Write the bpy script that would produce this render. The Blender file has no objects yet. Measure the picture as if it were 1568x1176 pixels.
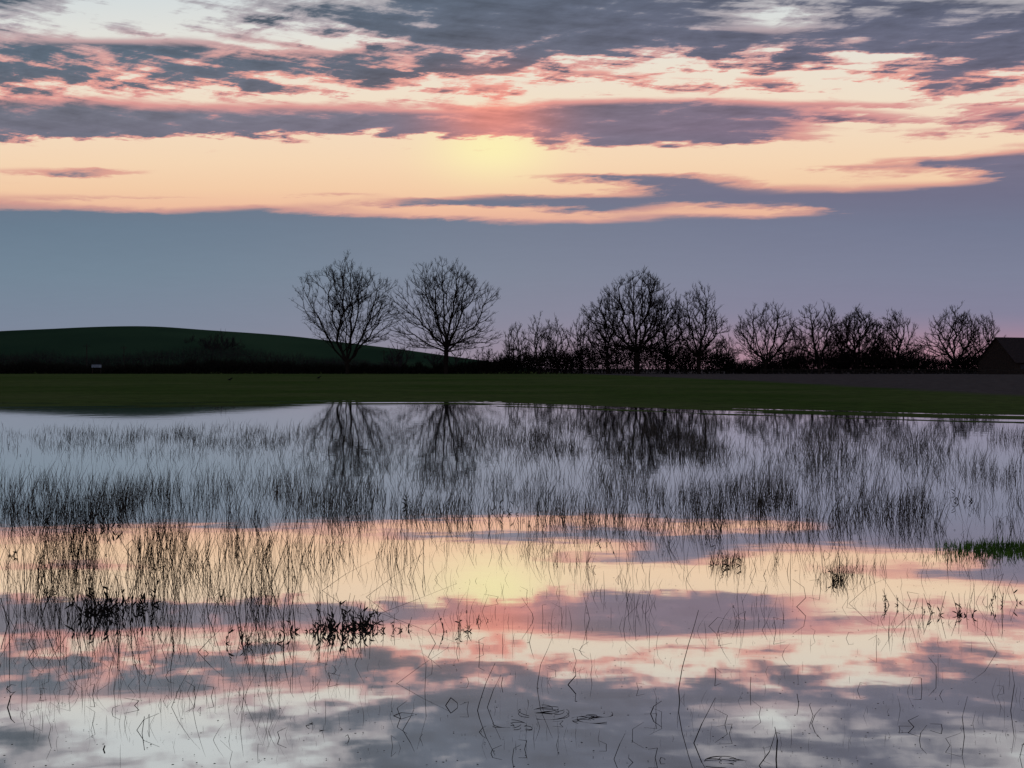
import bpy, math, random
import numpy as np
from mathutils import Vector, noise as mnoise
random.seed(4); rng=np.random.default_rng(7)
sc=bpy.context.scene
sc.view_settings.view_transform='Standard'; sc.view_settings.look='None'; sc.view_settings.exposure=0
F=1800.0; CAMZ=1.5; HY=565.0
def lin(c):
    return tuple(((v/255)/12.92 if v/255<=.04045 else ((v/255+.055)/1.055)**2.4) for v in c)
def W(px,py):      # spot on the water/ground where a thing stands
    Y=CAMZ*F/(py-HY); return (px-784)/F*Y, Y
# ---------------------------------------------------------------- camera
cd=bpy.data.cameras.new("camera"); cam=bpy.data.objects.new("camera",cd); sc.collection.objects.link(cam)
cd.sensor_width=36; cd.lens=F/1568*36; cd.clip_end=20000; cd.clip_start=.05
cam.location=(0,0,CAMZ); cam.rotation_euler=(math.radians(90)-23/F,0,0); sc.camera=cam
# ---------------------------------------------------------------- world
wd=bpy.data.worlds.new("World"); sc.world=wd; wd.use_nodes=True
try: wd.cycles.sampling_method='NONE'
except Exception as ex: print(ex)
T=wd.node_tree; T.nodes.clear()
class NB:
    def __init__(s,t): s.t=t
    def n(s,k,**kw):
        x=s.t.nodes.new(k)
        for a,b in kw.items(): setattr(x,a,b)
        return x
    def put(s,inp,v):
        if isinstance(v,bpy.types.NodeSocket): s.t.links.new(v,inp)
        else: inp.default_value=v
    def m(s,op,a,b=None,c=None,clamp=False):
        x=s.n('ShaderNodeMath',operation=op,use_clamp=clamp)
        s.put(x.inputs[0],a)
        if b is not None: s.put(x.inputs[1],b)
        if c is not None: s.put(x.inputs[2],c)
        return x.outputs[0]
    def comb(s,a,b,c=0.0):
        x=s.n('ShaderNodeCombineXYZ'); s.put(x.inputs[0],a); s.put(x.inputs[1],b); s.put(x.inputs[2],c); return x.outputs[0]
    def noise(s,vec,scale,detail=5.,rough=.55,dist=0.):
        x=s.n('ShaderNodeTexNoise'); s.put(x.inputs['Vector'],vec)
        x.inputs['Scale'].default_value=scale; x.inputs['Detail'].default_value=detail
        x.inputs['Roughness'].default_value=rough; x.inputs['Distortion'].default_value=dist
        return x.outputs['Fac']
    def ramp(s,fac,stops,interp='LINEAR'):
        x=s.n('ShaderNodeValToRGB'); r=x.color_ramp; r.interpolation=interp
        stops=sorted(stops,key=lambda q:q[0])
        while len(r.elements)>1: r.elements.remove(r.elements[-1])
        r.elements[0].position=stops[0][0]
        for p,c in stops[1:]: r.elements.new(p)
        for e,(p,c) in zip(r.elements,stops):
            e.color=(c,c,c,1) if isinstance(c,(int,float)) else (*c,1)
        s.put(x.inputs[0],fac); return x.outputs[0]
    def mix(s,f,a,b,bt='MIX'):
        x=s.n('ShaderNodeMix',data_type='RGBA',blend_type=bt)
        s.put(x.inputs[0],f)
        for i,v in ((6,a),(7,b)):
            if isinstance(v,tuple): v=(*v[:3],1)
            s.put(x.inputs[i],v)
        return x.outputs[2]
    def ss(s,v,a,b,o0=0.,o1=1.):
        x=s.n('ShaderNodeMapRange',interpolation_type='SMOOTHSTEP')
        s.put(x.inputs[0],v)
        for i,q in ((1,a),(2,b),(3,o0),(4,o1)): x.inputs[i].default_value=q
        return x.outputs[0]
N=NB(T)
tc=N.n('ShaderNodeTexCoord'); sp=N.n('ShaderNodeSeparateXYZ'); T.links.new(tc.outputs['Generated'],sp.inputs[0])
dx,dy,dz=sp.outputs
az=N.m('ARCTAN2',dx,dy)
azp=N.m('SUBTRACT',N.m('PINGPONG',N.m('ADD',az,.45),.9),.45)
hor=N.m('MAXIMUM',N.m('SQRT',N.m('ADD',N.m('MULTIPLY',dx,dx),N.m('MULTIPLY',dy,dy))),.02)
w=N.m('DIVIDE',dz,hor)
P=N.m('DIVIDE',w,N.m('COSINE',azp))
dzp=N.m('ADD',N.m('MAXIMUM',dz,0.),.07)
px_=N.m('DIVIDE',dx,dzp); py_=N.m('DIVIDE',dy,dzp)
pv=N.comb(px_,N.m('MULTIPLY_ADD',px_,.45,N.m('MULTIPLY',py_,1.25)))
sv=N.comb(N.m('MULTIPLY',azp,9.),N.m('ADD',N.m('MULTIPLY',w,95.),N.m('MULTIPLY',azp,9.)))
n1=N.noise(pv,1.8,3.,.55); n2=N.noise(pv,6.5,6.,.64,.2); n3=N.noise(sv,1.2,5.,.62)
c1=N.m('SUBTRACT',n1,.5); c2=N.m('SUBTRACT',n2,.5); c3=N.m('SUBTRACT',n3,.5)
V0=N.m('DIVIDE',N.m('MULTIPLY',P,F),620.)
amp=N.ss(V0,.40,.75)
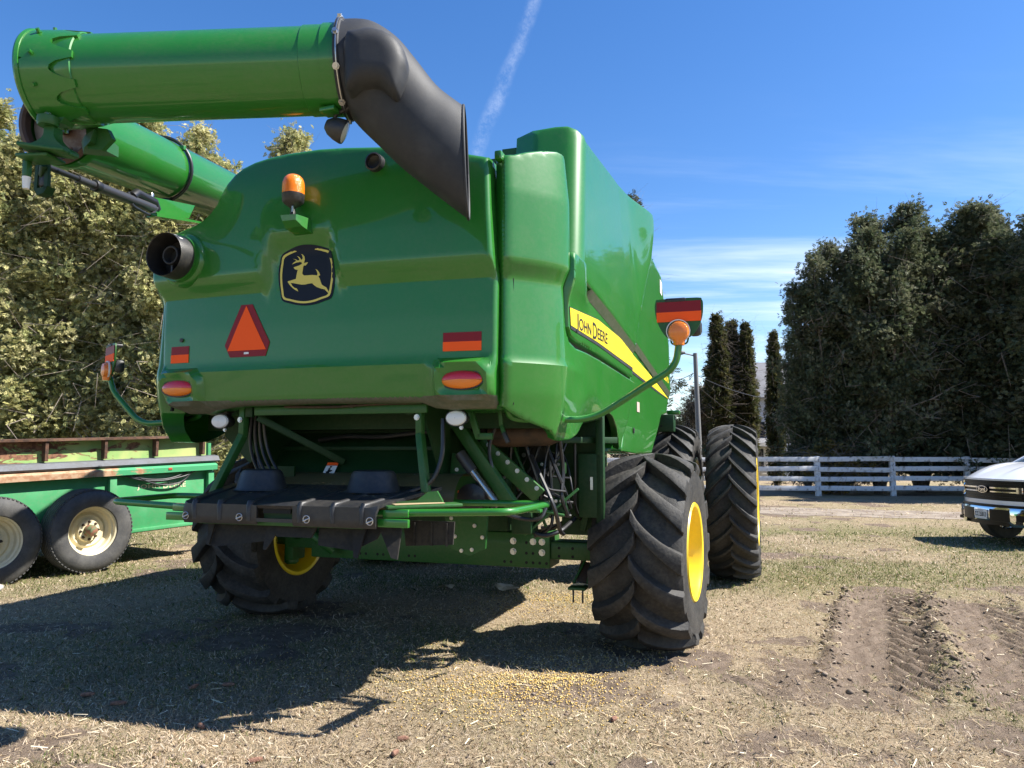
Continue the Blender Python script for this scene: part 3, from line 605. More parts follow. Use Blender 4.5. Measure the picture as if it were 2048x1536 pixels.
mb.bar(HP + P3(-.19, .02, -.165), HP + P3(.02, .05, -.175), .15, .022, bev=.01); mb.bar(HP + P3(-.18, .03, -.17), HP + P3(-.18, .03, -.27), .035, .04, up=(1, 0, 0))
mb.loft([np.array([HP + P3(.0, .25, .05), HP + P3(.10, .22, .06), HP + P3(.10, .2, -.02), HP + P3(.01, .24, -.03)]), np.array([HP + P3(-.12, .34, .08), HP + P3(.02, .40, .09), HP + P3(.02, .4, .0), HP + P3(-.11, .34, -.01)]), np.array([HP + P3(-.22, .42, .10), HP + P3(-.05, .55, .10), HP + P3(-.05, .55, .03), HP + P3(-.20, .42, .02)])])
mb.prism([(.0, .10), (.13, .08), (.16, .02), (.10, -.05), (.02, -.04)], lambda x, z: HP + P3(x + .01, .24 + x * .3, z), (0, .03, 0))
mb.use(STEEL).lathe([(.022, .06), (.022, .075), (.001, .075)], HP, (0, 0, 1), 16)
mb.use(WHITE_ST).lathe([(.018, -.34), (.024, -.27), (.001, -.27)], HP + P3(-.18, .03, 0), (0, 0, 1), 14, cap=True)
CP(mb, 'hinge_casting', GREEN_D, ft)
mb = MB().use(GREEN_IN); sw = P3(-1.225, -3.205, 3.275); mb.prism([(-.045, .085), (-.02, .09), (-.025, -.09), (-.05, -.06)], lambda x, z: sw + P3(x, 0, z), (0, .02, 0)); mb.prism([(.03, .09), (.055, .085), (.06, -.05), (.03, -.08)], lambda x, z: sw + P3(x, 0, z), (0, .02, 0)); mb.prism([(-.05, -.06), (.06, -.05), (.03, -.09), (-.02, -.10)], lambda x, z: sw + P3(x, 0, z), (0, .06, 0))
mb.use(BLK).box(sw + P3(.0, .03, .0), (.06, .05, .09), bev=.015); mb.use(GREEN_IN).bar(sw + P3(-.01, .02, .02), HP + P3(-.2, .15, -.15), .035, .035, up=(0, 1, 0)); CP(mb, 'limit_switch', None, ft)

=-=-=

▸ Task directions:
Restate the full listing verbatim and drop every picture.

▸ Complete output:
Write the bpy script that would produce this render. The Blender file has no objects yet. Measure the picture as if it were 1568x1176 pixels.
import bpy, math, random
import numpy as np
from mathutils import Vector, noise as mnoise
random.seed(4); rng=np.random.default_rng(7)
sc=bpy.context.scene
sc.view_settings.view_transform='Standard'; sc.view_settings.look='None'; sc.view_settings.exposure=0
F=1800.0; CAMZ=1.5; HY=565.0
def lin(c):
    return tuple(((v/255)/12.92 if v/255<=.04045 else ((v/255+.055)/1.055)**2.4) for v in c)
def W(px,py):      # spot on the water/ground where a thing stands
    Y=CAMZ*F/(py-HY); return (px-784)/F*Y, Y
# ---------------------------------------------------------------- camera
cd=bpy.data.cameras.new("camera"); cam=bpy.data.objects.new("camera",cd); sc.collection.objects.link(cam)
cd.sensor_width=36; cd.lens=F/1568*36; cd.clip_end=20000; cd.clip_start=.05
cam.location=(0,0,CAMZ); cam.rotation_euler=(math.radians(90)-23/F,0,0); sc.camera=cam
# ---------------------------------------------------------------- world
wd=bpy.data.worlds.new("World"); sc.world=wd; wd.use_nodes=True
try: wd.cycles.sampling_method='NONE'
except Exception as ex: print(ex)
T=wd.node_tree; T.nodes.clear()
class NB:
    def __init__(s,t): s.t=t
    def n(s,k,**kw):
        x=s.t.nodes.new(k)
        for a,b in kw.items(): setattr(x,a,b)
        return x
    def put(s,inp,v):
        if isinstance(v,bpy.types.NodeSocket): s.t.links.new(v,inp)
        else: inp.default_value=v
    def m(s,op,a,b=None,c=None,clamp=False):
        x=s.n('ShaderNodeMath',operation=op,use_clamp=clamp)
        s.put(x.inputs[0],a)
        if b is not None: s.put(x.inputs[1],b)
        if c is not None: s.put(x.inputs[2],c)
        return x.outputs[0]
    def comb(s,a,b,c=0.0):
        x=s.n('ShaderNodeCombineXYZ'); s.put(x.inputs[0],a); s.put(x.inputs[1],b); s.put(x.inputs[2],c); return x.outputs[0]
    def noise(s,vec,scale,detail=5.,rough=.55,dist=0.):
        x=s.n('ShaderNodeTexNoise'); s.put(x.inputs['Vector'],vec)
        x.inputs['Scale'].default_value=scale; x.inputs['Detail'].default_value=detail
        x.inputs['Roughness'].default_value=rough; x.inputs['Distortion'].default_value=dist
        return x.outputs['Fac']
    def ramp(s,fac,stops,interp='LINEAR'):
        x=s.n('ShaderNodeValToRGB'); r=x.color_ramp; r.interpolation=interp
        stops=sorted(stops,key=lambda q:q[0])
        while len(r.elements)>1: r.elements.remove(r.elements[-1])
        r.elements[0].position=stops[0][0]
        for p,c in stops[1:]: r.elements.new(p)
        for e,(p,c) in zip(r.elements,stops):
            e.color=(c,c,c,1) if isinstance(c,(int,float)) else (*c,1)
        s.put(x.inputs[0],fac); return x.outputs[0]
    def mix(s,f,a,b,bt='MIX'):
        x=s.n('ShaderNodeMix',data_type='RGBA',blend_type=bt)
        s.put(x.inputs[0],f)
        for i,v in ((6,a),(7,b)):
            if isinstance(v,tuple): v=(*v[:3],1)
            s.put(x.inputs[i],v)
        return x.outputs[2]
    def ss(s,v,a,b,o0=0.,o1=1.):
        x=s.n('ShaderNodeMapRange',interpolation_type='SMOOTHSTEP')
        s.put(x.inputs[0],v)
        for i,q in ((1,a),(2,b),(3,o0),(4,o1)): x.inputs[i].default_value=q
        return x.outputs[0]
N=NB(T)
tc=N.n('ShaderNodeTexCoord'); sp=N.n('ShaderNodeSeparateXYZ'); T.links.new(tc.outputs['Generated'],sp.inputs[0])
dx,dy,dz=sp.outputs
az=N.m('ARCTAN2',dx,dy)
azp=N.m('SUBTRACT',N.m('PINGPONG',N.m('ADD',az,.45),.9),.45)
hor=N.m('MAXIMUM',N.m('SQRT',N.m('ADD',N.m('MULTIPLY',dx,dx),N.m('MULTIPLY',dy,dy))),.02)
w=N.m('DIVIDE',dz,hor)
P=N.m('DIVIDE',w,N.m('COSINE',azp))
dzp=N.m('ADD',N.m('MAXIMUM',dz,0.),.07)
px_=N.m('DIVIDE',dx,dzp); py_=N.m('DIVIDE',dy,dzp)
pv=N.comb(px_,N.m('MULTIPLY_ADD',px_,.45,N.m('MULTIPLY',py_,1.25)))
sv=N.comb(N.m('MULTIPLY',azp,9.),N.m('ADD',N.m('MULTIPLY',w,95.),N.m('MULTIPLY',azp,9.)))
n1=N.noise(pv,1.8,3.,.55); n2=N.noise(pv,6.5,6.,.64,.2); n3=N.noise(sv,1.2,5.,.62)
c1=N.m('SUBTRACT',n1,.5); c2=N.m('SUBTRACT',n2,.5); c3=N.m('SUBTRACT',n3,.5)
V0=N.m('DIVIDE',N.m('MULTIPLY',P,F),620.)
amp=N.ss(V0,.40,.75)
Continue the Blender Python script for this scene: part 3, from line 605. More parts follow. Use Blender 4.5. Measure the picture as if it were 2048x1536 pixels.
mb.bar(HP + P3(-.19, .02, -.165), HP + P3(.02, .05, -.175), .15, .022, bev=.01); mb.bar(HP + P3(-.18, .03, -.17), HP + P3(-.18, .03, -.27), .035, .04, up=(1, 0, 0))
mb.loft([np.array([HP + P3(.0, .25, .05), HP + P3(.10, .22, .06), HP + P3(.10, .2, -.02), HP + P3(.01, .24, -.03)]), np.array([HP + P3(-.12, .34, .08), HP + P3(.02, .40, .09), HP + P3(.02, .4, .0), HP + P3(-.11, .34, -.01)]), np.array([HP + P3(-.22, .42, .10), HP + P3(-.05, .55, .10), HP + P3(-.05, .55, .03), HP + P3(-.20, .42, .02)])])
mb.prism([(.0, .10), (.13, .08), (.16, .02), (.10, -.05), (.02, -.04)], lambda x, z: HP + P3(x + .01, .24 + x * .3, z), (0, .03, 0))
mb.use(STEEL).lathe([(.022, .06), (.022, .075), (.001, .075)], HP, (0, 0, 1), 16)
mb.use(WHITE_ST).lathe([(.018, -.34), (.024, -.27), (.001, -.27)], HP + P3(-.18, .03, 0), (0, 0, 1), 14, cap=True)
CP(mb, 'hinge_casting', GREEN_D, ft)
mb = MB().use(GREEN_IN); sw = P3(-1.225, -3.205, 3.275); mb.prism([(-.045, .085), (-.02, .09), (-.025, -.09), (-.05, -.06)], lambda x, z: sw + P3(x, 0, z), (0, .02, 0)); mb.prism([(.03, .09), (.055, .085), (.06, -.05), (.03, -.08)], lambda x, z: sw + P3(x, 0, z), (0, .02, 0)); mb.prism([(-.05, -.06), (.06, -.05), (.03, -.09), (-.02, -.10)], lambda x, z: sw + P3(x, 0, z), (0, .06, 0))
mb.use(BLK).box(sw + P3(.0, .03, .0), (.06, .05, .09), bev=.015); mb.use(GREEN_IN).bar(sw + P3(-.01, .02, .02), HP + P3(-.2, .15, -.15), .035, .035, up=(0, 1, 0)); CP(mb, 'limit_switch', None, ft)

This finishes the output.